[start]
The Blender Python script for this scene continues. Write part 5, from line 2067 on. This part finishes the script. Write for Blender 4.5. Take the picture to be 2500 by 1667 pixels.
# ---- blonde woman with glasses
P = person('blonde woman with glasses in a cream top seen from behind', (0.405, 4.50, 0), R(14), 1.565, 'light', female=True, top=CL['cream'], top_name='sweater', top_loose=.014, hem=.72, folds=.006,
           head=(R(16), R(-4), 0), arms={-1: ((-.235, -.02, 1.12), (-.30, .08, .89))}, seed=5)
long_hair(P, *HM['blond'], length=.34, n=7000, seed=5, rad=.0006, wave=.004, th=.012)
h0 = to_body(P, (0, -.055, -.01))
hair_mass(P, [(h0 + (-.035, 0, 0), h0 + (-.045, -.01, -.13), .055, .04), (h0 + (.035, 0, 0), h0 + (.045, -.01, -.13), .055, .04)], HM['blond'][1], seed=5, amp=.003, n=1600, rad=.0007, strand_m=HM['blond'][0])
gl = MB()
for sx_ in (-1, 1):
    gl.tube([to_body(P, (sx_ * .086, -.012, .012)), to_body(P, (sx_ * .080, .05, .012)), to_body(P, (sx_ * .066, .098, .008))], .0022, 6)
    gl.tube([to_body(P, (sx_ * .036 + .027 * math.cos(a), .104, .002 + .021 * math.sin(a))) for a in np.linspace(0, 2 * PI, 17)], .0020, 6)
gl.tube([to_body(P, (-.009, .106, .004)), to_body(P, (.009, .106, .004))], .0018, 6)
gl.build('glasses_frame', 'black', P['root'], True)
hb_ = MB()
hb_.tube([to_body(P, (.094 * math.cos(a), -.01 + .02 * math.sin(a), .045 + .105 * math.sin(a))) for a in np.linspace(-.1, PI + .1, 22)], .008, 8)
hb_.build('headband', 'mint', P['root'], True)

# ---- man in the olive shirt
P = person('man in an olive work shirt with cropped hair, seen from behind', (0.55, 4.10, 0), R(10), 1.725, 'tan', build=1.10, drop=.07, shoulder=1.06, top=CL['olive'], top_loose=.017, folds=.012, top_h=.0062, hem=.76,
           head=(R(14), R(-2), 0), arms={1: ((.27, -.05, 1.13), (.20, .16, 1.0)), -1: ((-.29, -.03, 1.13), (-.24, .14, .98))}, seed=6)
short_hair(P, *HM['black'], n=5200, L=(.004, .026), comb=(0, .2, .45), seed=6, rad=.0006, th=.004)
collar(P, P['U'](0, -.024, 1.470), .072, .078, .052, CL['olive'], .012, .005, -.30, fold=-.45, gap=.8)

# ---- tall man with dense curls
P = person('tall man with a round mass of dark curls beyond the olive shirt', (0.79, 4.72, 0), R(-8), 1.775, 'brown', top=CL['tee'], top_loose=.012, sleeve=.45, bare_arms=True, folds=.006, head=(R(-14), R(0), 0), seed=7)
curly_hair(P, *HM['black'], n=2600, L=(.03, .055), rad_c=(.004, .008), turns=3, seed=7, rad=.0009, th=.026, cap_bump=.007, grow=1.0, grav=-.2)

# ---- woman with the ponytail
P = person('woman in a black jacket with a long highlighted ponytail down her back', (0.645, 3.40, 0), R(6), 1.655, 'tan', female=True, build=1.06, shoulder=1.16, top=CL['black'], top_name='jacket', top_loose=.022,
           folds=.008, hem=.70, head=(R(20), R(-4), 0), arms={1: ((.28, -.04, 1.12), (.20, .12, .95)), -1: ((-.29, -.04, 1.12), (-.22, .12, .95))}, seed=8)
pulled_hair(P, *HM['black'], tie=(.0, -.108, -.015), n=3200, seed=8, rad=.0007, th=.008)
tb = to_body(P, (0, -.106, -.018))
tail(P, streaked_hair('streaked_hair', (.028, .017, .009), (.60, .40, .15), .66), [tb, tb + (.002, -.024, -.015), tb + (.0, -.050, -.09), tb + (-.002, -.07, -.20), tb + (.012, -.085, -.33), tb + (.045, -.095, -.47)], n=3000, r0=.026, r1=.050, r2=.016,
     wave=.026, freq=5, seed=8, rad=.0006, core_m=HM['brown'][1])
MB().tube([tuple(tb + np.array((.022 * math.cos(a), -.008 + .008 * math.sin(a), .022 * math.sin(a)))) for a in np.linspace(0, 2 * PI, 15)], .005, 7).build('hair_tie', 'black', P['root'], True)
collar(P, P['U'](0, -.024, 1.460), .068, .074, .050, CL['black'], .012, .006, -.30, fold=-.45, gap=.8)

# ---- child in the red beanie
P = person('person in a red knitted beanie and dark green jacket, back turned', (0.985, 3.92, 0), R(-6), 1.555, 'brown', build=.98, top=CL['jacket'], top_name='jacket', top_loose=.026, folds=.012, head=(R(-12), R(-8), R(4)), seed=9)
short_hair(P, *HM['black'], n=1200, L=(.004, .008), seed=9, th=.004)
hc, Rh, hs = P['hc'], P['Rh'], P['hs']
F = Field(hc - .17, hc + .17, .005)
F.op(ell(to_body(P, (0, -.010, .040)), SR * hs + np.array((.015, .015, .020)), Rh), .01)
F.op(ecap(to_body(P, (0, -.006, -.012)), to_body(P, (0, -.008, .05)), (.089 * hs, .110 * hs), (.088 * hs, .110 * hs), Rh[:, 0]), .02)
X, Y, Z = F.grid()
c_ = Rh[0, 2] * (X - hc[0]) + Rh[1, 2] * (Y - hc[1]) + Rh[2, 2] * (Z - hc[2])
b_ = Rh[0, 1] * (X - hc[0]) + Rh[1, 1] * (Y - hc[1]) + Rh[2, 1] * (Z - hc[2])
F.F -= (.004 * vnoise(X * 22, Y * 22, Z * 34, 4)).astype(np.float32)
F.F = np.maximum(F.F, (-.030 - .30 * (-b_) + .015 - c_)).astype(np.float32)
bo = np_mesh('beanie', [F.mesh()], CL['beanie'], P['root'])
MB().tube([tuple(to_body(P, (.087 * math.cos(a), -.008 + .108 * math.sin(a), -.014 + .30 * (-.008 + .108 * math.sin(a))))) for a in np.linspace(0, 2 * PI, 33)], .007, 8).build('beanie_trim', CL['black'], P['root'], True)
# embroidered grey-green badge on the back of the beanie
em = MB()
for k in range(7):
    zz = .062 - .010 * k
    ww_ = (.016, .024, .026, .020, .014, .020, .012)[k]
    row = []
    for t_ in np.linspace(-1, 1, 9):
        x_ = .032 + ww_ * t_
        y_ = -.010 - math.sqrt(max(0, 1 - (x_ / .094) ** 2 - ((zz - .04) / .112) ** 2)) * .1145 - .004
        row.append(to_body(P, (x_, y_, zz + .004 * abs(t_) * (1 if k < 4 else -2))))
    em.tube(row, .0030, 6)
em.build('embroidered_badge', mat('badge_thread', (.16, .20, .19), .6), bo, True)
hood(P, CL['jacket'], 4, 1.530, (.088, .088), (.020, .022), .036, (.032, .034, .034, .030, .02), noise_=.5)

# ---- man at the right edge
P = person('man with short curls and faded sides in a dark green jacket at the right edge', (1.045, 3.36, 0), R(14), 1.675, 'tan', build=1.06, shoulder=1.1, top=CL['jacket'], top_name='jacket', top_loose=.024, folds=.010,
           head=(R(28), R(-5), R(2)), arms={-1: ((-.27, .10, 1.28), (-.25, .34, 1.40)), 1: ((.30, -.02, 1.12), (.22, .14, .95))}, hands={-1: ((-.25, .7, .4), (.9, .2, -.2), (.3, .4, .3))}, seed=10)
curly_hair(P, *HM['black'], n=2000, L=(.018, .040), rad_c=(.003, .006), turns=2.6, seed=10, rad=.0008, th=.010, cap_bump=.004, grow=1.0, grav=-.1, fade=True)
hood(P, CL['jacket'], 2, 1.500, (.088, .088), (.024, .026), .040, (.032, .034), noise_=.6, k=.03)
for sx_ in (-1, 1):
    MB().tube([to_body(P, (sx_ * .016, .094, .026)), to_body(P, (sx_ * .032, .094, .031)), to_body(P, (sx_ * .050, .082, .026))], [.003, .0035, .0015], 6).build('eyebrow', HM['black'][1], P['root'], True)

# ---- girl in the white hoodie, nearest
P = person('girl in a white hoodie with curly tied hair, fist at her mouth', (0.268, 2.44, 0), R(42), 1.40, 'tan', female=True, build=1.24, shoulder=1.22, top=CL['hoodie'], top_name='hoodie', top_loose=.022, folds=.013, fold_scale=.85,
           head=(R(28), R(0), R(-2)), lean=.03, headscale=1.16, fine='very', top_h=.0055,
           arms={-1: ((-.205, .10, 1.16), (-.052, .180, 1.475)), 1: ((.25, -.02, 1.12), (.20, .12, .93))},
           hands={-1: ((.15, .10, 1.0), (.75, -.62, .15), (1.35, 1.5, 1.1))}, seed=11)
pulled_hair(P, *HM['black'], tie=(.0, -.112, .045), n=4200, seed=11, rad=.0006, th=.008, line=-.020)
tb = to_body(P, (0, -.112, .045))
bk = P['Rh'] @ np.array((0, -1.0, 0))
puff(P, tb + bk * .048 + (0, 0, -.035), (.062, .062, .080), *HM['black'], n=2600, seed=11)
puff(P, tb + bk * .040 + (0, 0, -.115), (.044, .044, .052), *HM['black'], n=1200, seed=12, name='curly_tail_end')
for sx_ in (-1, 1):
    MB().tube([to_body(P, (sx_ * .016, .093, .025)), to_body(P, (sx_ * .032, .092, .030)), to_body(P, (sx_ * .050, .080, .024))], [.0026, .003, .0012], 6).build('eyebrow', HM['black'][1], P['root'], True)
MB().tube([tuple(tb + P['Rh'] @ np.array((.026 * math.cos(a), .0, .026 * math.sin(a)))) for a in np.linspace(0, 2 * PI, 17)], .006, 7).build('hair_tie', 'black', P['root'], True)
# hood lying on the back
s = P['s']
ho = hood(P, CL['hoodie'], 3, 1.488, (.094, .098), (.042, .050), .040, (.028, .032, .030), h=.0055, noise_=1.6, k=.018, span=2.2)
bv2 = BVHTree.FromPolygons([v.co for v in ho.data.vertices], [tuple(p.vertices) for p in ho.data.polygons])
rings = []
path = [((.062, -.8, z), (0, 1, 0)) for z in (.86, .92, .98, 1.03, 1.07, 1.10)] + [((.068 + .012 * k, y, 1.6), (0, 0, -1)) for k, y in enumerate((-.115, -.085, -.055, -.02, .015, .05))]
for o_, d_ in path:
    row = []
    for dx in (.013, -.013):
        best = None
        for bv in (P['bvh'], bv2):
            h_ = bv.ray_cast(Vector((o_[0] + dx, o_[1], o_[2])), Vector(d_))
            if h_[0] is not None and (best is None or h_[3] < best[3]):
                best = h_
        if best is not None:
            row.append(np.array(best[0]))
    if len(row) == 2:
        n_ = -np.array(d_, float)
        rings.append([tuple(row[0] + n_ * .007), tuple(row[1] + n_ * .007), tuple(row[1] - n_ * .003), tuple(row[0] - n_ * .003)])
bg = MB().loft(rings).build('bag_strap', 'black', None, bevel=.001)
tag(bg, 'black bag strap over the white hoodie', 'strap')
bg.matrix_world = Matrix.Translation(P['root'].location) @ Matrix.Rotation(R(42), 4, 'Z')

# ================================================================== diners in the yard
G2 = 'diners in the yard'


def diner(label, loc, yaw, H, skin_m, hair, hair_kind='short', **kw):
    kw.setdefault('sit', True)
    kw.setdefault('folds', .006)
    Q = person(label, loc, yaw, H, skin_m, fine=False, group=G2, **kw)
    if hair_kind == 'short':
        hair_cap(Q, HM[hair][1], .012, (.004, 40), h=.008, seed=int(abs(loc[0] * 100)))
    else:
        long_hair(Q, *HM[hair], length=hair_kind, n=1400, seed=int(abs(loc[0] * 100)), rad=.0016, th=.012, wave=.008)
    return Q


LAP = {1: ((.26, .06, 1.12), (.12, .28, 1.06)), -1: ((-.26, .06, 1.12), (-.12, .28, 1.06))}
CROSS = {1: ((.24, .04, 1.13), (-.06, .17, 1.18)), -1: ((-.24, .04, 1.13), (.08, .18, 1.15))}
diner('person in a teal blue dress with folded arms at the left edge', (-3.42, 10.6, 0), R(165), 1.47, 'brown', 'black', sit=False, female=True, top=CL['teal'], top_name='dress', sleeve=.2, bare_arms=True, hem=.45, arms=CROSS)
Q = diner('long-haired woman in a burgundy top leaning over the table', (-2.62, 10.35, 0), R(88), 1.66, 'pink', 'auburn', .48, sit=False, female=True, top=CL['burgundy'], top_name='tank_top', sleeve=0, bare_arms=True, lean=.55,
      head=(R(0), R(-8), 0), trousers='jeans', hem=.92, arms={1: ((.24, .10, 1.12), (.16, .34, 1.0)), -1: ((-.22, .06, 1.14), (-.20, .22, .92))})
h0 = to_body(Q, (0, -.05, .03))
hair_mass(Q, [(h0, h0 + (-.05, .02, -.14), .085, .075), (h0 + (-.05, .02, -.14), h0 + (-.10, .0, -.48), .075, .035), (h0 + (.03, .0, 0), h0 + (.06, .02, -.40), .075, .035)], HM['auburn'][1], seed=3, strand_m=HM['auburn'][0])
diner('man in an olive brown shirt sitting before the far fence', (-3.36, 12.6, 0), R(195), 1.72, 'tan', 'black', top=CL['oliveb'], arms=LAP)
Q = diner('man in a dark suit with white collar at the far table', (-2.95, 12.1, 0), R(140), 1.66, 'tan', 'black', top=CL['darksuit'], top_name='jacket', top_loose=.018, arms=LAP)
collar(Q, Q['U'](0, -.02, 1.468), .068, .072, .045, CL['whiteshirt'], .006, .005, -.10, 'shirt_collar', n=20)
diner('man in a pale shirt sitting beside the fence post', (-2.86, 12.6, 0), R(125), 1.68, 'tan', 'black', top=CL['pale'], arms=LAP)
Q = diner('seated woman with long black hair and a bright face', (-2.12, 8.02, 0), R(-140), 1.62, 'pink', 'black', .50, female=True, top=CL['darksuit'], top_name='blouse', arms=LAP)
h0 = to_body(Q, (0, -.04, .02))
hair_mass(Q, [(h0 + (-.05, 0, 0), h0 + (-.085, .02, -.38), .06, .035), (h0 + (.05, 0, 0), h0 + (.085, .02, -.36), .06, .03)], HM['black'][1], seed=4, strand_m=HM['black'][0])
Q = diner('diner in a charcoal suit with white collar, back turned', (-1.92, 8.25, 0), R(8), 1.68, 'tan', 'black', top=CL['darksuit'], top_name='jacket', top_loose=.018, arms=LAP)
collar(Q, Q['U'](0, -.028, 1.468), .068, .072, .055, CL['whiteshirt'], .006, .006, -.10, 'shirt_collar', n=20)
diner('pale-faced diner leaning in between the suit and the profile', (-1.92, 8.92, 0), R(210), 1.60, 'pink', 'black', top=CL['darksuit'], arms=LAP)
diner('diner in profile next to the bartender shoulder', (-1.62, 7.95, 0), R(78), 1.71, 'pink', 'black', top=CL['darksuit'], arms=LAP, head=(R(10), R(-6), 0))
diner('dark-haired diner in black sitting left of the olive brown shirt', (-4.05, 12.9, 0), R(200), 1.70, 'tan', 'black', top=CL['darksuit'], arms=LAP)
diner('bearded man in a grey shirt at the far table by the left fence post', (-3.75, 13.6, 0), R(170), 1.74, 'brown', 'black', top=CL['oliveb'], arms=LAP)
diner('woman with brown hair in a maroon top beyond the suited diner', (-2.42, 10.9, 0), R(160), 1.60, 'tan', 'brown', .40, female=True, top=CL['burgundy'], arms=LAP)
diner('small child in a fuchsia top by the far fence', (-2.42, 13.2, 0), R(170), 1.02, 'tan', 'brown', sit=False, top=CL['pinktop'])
[end]
▸ What the task requires:
Print, please, the lines above from the very first through the one that holds "hb_.build('headband', 'mint', P['root'], True)", both included, word for word and with nothing else.

▸ Answer to the task:
The Blender Python script for this scene continues. Write part 5, from line 2067 on. This part finishes the script. Write for Blender 4.5. Take the picture to be 2500 by 1667 pixels.
# ---- blonde woman with glasses
P = person('blonde woman with glasses in a cream top seen from behind', (0.405, 4.50, 0), R(14), 1.565, 'light', female=True, top=CL['cream'], top_name='sweater', top_loose=.014, hem=.72, folds=.006,
           head=(R(16), R(-4), 0), arms={-1: ((-.235, -.02, 1.12), (-.30, .08, .89))}, seed=5)
long_hair(P, *HM['blond'], length=.34, n=7000, seed=5, rad=.0006, wave=.004, th=.012)
h0 = to_body(P, (0, -.055, -.01))
hair_mass(P, [(h0 + (-.035, 0, 0), h0 + (-.045, -.01, -.13), .055, .04), (h0 + (.035, 0, 0), h0 + (.045, -.01, -.13), .055, .04)], HM['blond'][1], seed=5, amp=.003, n=1600, rad=.0007, strand_m=HM['blond'][0])
gl = MB()
for sx_ in (-1, 1):
    gl.tube([to_body(P, (sx_ * .086, -.012, .012)), to_body(P, (sx_ * .080, .05, .012)), to_body(P, (sx_ * .066, .098, .008))], .0022, 6)
    gl.tube([to_body(P, (sx_ * .036 + .027 * math.cos(a), .104, .002 + .021 * math.sin(a))) for a in np.linspace(0, 2 * PI, 17)], .0020, 6)
gl.tube([to_body(P, (-.009, .106, .004)), to_body(P, (.009, .106, .004))], .0018, 6)
gl.build('glasses_frame', 'black', P['root'], True)
hb_ = MB()
hb_.tube([to_body(P, (.094 * math.cos(a), -.01 + .02 * math.sin(a), .045 + .105 * math.sin(a))) for a in np.linspace(-.1, PI + .1, 22)], .008, 8)
hb_.build('headband', 'mint', P['root'], True)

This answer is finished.